The Hague rules Dutch partly responsible for 300 Srebrenica deaths

The Hague Appeals Court ruled that Dutch peacekeepers could have known that the men seeking refuge would be murdered by Bosnian Serb troops if forced to leave.

Photo by: AFP Archive
Photo by: AFP Archive

This photo taken on Tuesday, Nov. 1, 2016, shows gravestones of Bosnian Muslims killed during the fall of the Bosnian town of the Srebrenica massacre in the memorial cemetery of Potocari, near Srebrenica, 250 kms east of Sarajevo.

A Dutch appeals court on Tuesday confirmed that the Netherlands was partly liable for the deaths of some 300 Muslims who were expelled from a Dutch UN base after the surrounding area was overrun by Bosnian Serb troops.

The ruling by the Hague Appeals Court upholds a 2014 decision that Dutch peacekeepers could have known that the men seeking refuge at the base in the village of Potocari would be murdered by Bosnian Serb troops if forced to leave – as they were.

The ruling is seen as exceptional as the United Nations enjoys immunity from prosecution.

However the Dutch case is an almost unique in holding a state participating in a UN peacekeeping mission liable for its actions.

TRT World spoke to journalist Erna Mackic in Sarajevo.

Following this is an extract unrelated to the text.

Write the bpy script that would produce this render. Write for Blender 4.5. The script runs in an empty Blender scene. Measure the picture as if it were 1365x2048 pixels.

Europe's worst atrocity since World War II occurred when lightly armed UN Dutch peacekeepers were overrun by Bosnian Serb troops in the supposedly UN-protected "safe haven" of Srebrenica.

The killings have been denounced as an act of genocide by the UN court set up to try those behind the abuses of the Balkans wars.

And in the Netherlands the events still stir controversy, with questions remaining over the Dutch blue helmets' role.

The Dutch troops, known as the "Dutchbat", entrenched in their base, had taken in thousands of refugees from the enclave.

But overwhelmed they first shut the gates to new arrivals, and then allowed the Bosnian Serbs to evacuate the refugees. The men and boys were separated and taken in buses to their deaths.